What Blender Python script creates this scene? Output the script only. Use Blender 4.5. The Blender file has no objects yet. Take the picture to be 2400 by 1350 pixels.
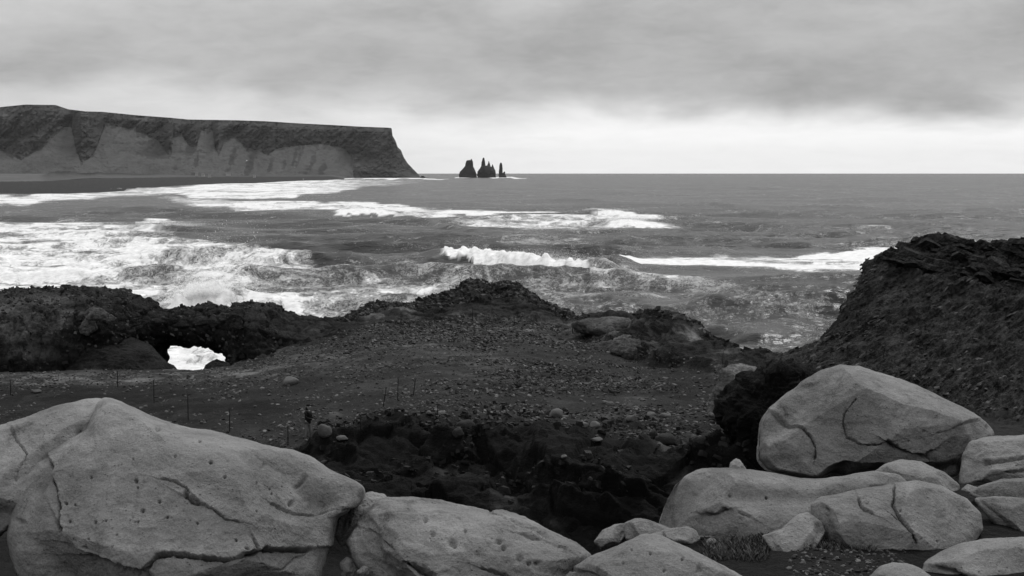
import bpy, math, random
import numpy as np
from mathutils import Vector
from mathutils.bvhtree import BVHTree

rng = np.random.default_rng(7)
random.seed(7)
S = bpy.context.scene
COL = S.collection

# ------------------------------------------------------------------ camera
F = 3750.0                 # focal length in photograph pixels (2400 wide)
EYE = 25.0                 # metres above the sea
PITCH = math.atan(278.0 / F)
REARTH = 7.43e6
cam_d = bpy.data.cameras.new('camera')
cam_d.sensor_width = 36.0
cam_d.lens = 36.0 * F / 2400.0
cam_d.clip_start = 0.2
cam_d.clip_end = 80000.0
cam = bpy.data.objects.new('camera', cam_d)
COL.objects.link(cam)
cam.location = (0, 0, EYE)
cam.rotation_euler = (math.radians(90) - PITCH, 0, 0)
S.camera = cam
S.render.resolution_x, S.render.resolution_y = 1024, 576

# ------------------------------------------------------------------ node helpers
class NT:
    def __init__(s, tree):
        s.t = tree; s.n = tree.nodes; s.l = tree.links
    def new(s, typ, **kw):
        nd = s.n.new(typ)
        for k, v in kw.items(): setattr(nd, k, v)
        return nd
    def put(s, sock, v):
        if isinstance(v, bpy.types.NodeSocket): s.l.new(v, sock)
        elif v is not None: sock.default_value = v
    def m(s, op, a, b=None, c=None, clamp=False):
        nd = s.new('ShaderNodeMath', operation=op, use_clamp=clamp)
        s.put(nd.inputs[0], a)
        if b is not None: s.put(nd.inputs[1], b)
        if c is not None: s.put(nd.inputs[2], c)
        return nd.outputs[0]
    def add(s, a, b): return s.m('ADD', a, b)
    def sub(s, a, b): return s.m('SUBTRACT', a, b)
    def mul(s, a, b): return s.m('MULTIPLY', a, b)
    def ss(s, x, a, b, lo=0.0, hi=1.0):
        nd = s.new('ShaderNodeMapRange', interpolation_type='SMOOTHSTEP')
        s.put(nd.inputs[0], x); s.put(nd.inputs[1], a); s.put(nd.inputs[2], b)
        s.put(nd.inputs[3], lo); s.put(nd.inputs[4], hi)
        return nd.outputs[0]
    def lin(s, x, a, b, lo=0.0, hi=1.0):
        nd = s.new('ShaderNodeMapRange')
        s.put(nd.inputs[0], x); s.put(nd.inputs[1], a); s.put(nd.inputs[2], b)
        s.put(nd.inputs[3], lo); s.put(nd.inputs[4], hi)
        return nd.outputs[0]
    def mix(s, f, a, b):
        nd = s.new('ShaderNodeMix', data_type='FLOAT')
        s.put(nd.inputs[0], f); s.put(nd.inputs[2], a); s.put(nd.inputs[3], b)
        return nd.outputs[0]
    def noise(s, vec, scale, detail=4, rough=0.55, dist=0.0, norm=True):
        nd = s.new('ShaderNodeTexNoise')
        nd.inputs['Scale'].default_value = scale; nd.inputs['Detail'].default_value = detail
        nd.inputs['Roughness'].default_value = rough; nd.inputs['Distortion'].default_value = dist
        s.put(nd.inputs['Vector'], vec)
        return nd.outputs['Fac']
    def voro(s, vec, scale, feature='F1', out='Distance'):
        nd = s.new('ShaderNodeTexVoronoi', feature=feature)
        nd.inputs['Scale'].default_value = scale
        s.put(nd.inputs['Vector'], vec)
        return nd.outputs[out]
    def scalev(s, vec, sc):
        nd = s.new('ShaderNodeMapping'); nd.inputs['Scale'].default_value = sc
        s.put(nd.inputs['Vector'], vec); return nd.outputs[0]
    def pos(s): return s.new('ShaderNodeNewGeometry').outputs['Position']
    def attr(s, name): return s.new('ShaderNodeAttribute', attribute_name=name).outputs['Fac']
    def bump(s, h, strength, dist, normal=None):
        nd = s.new('ShaderNodeBump'); nd.inputs['Strength'].default_value = strength
        nd.inputs['Distance'].default_value = dist; s.put(nd.inputs['Height'], h)
        if normal is not None: s.put(nd.inputs['Normal'], normal)
        return nd.outputs[0]
    def grey(s, v):
        nd = s.new('ShaderNodeCombineColor')
        for i in range(3): s.put(nd.inputs[i], v)
        return nd.outputs[0]

# ------------------------------------------------------------------ world: overcast, monochrome
SUN_EL, SUN_AZ = math.radians(50), math.radians(28)     # azimuth measured from the view direction to the right
W = bpy.data.worlds.new('World'); S.world = W; W.use_nodes = True
w = NT(W.node_tree); w.n.clear()
gen = w.new('ShaderNodeTexCoord').outputs['Generated']
sep = w.new('ShaderNodeSeparateXYZ'); w.l.new(gen, sep.inputs[0])
X, Y, Z = sep.outputs
el = w.mul(w.m('ARCSINE', Z), 57.2958)
az = w.mul(w.m('ARCTAN2', X, Y), 57.2958)
# cloud layer as a low sheet seen in perspective
cv = w.new('ShaderNodeCombineXYZ')
w.put(cv.inputs[0], w.mul(az, 0.105)); w.put(cv.inputs[1], w.mul(w.m('POWER', w.m('MAXIMUM', el, 0.0), 0.8), 0.42)); w.put(cv.inputs[2], 3.1)
n1 = w.noise(cv.outputs[0], 1.6, 5, 0.5, 0.25)
n2 = w.noise(w.scalev(cv.outputs[0], (1.2, 1.6, 1.0)), 6.0, 8, 0.62, 0.5)
# where the dark cloud base starts (degrees): high on the left, low to the right
base = w.ss(az, -17.0, -3.0, 3.5, 2.15)
base = w.add(base, w.mul(w.sub(n1, 0.5), 2.0))
up = w.ss(el, w.sub(base, 0.95), w.add(base, 0.55))
low = w.ss(az, -18.0, 4.0, 0.66, 1.04)                    # bright strip under the cloud
dark = w.add(0.43, w.mul(w.sub(n1, 0.5), 0.42))
dark = w.add(dark, w.mul(w.sub(n2, 0.5), 0.16))
lift = w.ss(w.add(el, w.mul(az, -0.10)), 3.6, 8.0, 0.0, 0.17)
dark = w.add(dark, lift)
cloud = w.mix(up, w.add(low, w.mul(w.sub(n2, 0.5), 0.16)), dark)
# overcast dome brightening towards the zenith
cloud = w.add(cloud, w.mul(w.ss(el, 8.0, 75.0), 0.72))
sky = w.new('ShaderNodeTexSky', sky_type='NISHITA', sun_disc=False)
sky.sun_elevation = SUN_EL; sky.sun_rotation = SUN_AZ
bw = w.new('ShaderNodeRGBToBW'); w.l.new(sky.outputs[0], bw.inputs[0])
clear = w.mul(bw.outputs[0], 0.1)
tot = w.mix(0.94, clear, cloud)
gnd = w.ss(el, -3.0, -0.6, 0.10, 1.0)
bg = w.new('ShaderNodeBackground'); w.put(bg.inputs['Color'], w.grey(w.mul(tot, gnd))); bg.inputs['Strength'].default_value = 1.0
wo = w.new('ShaderNodeOutputWorld'); w.l.new(bg.outputs[0], wo.inputs[0])

sl = bpy.data.lights.new('sun', 'SUN'); sl.energy = 1.5; sl.angle = math.radians(16); sl.color = (1, 1, 1)
sun = bpy.data.objects.new('sun', sl); COL.objects.link(sun)
sd = Vector((math.sin(SUN_AZ) * math.cos(SUN_EL), math.cos(SUN_AZ) * math.cos(SUN_EL), math.sin(SUN_EL)))
sun.rotation_euler = sd.to_track_quat('Z', 'Y').to_euler()

S.view_settings.view_transform = 'Standard'; S.view_settings.look = 'None'
S.view_settings.exposure = 0.0; S.view_settings.gamma = 1.0
S.view_settings.use_curve_mapping = False
S.cycles.max_bounces = 6; S.cycles.diffuse_bounces = 3; S.cycles.glossy_bounces = 2
S.cycles.use_denoising = True; S.cycles.denoiser = 'OPENIMAGEDENOISE'; S.cycles.denoising_input_passes = 'RGB_ALBEDO_NORMAL'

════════

### Aim
Restate exactly, please, only the lines between the start of the data and the line containing "COL = S.collection", both ends included, skipping the pictures.

### Reply to the exercise
What Blender Python script creates this scene? Output the script only. Use Blender 4.5. The Blender file has no objects yet. Take the picture to be 2400 by 1350 pixels.
import bpy, math, random
import numpy as np
from mathutils import Vector
from mathutils.bvhtree import BVHTree

rng = np.random.default_rng(7)
random.seed(7)
S = bpy.context.scene
COL = S.collection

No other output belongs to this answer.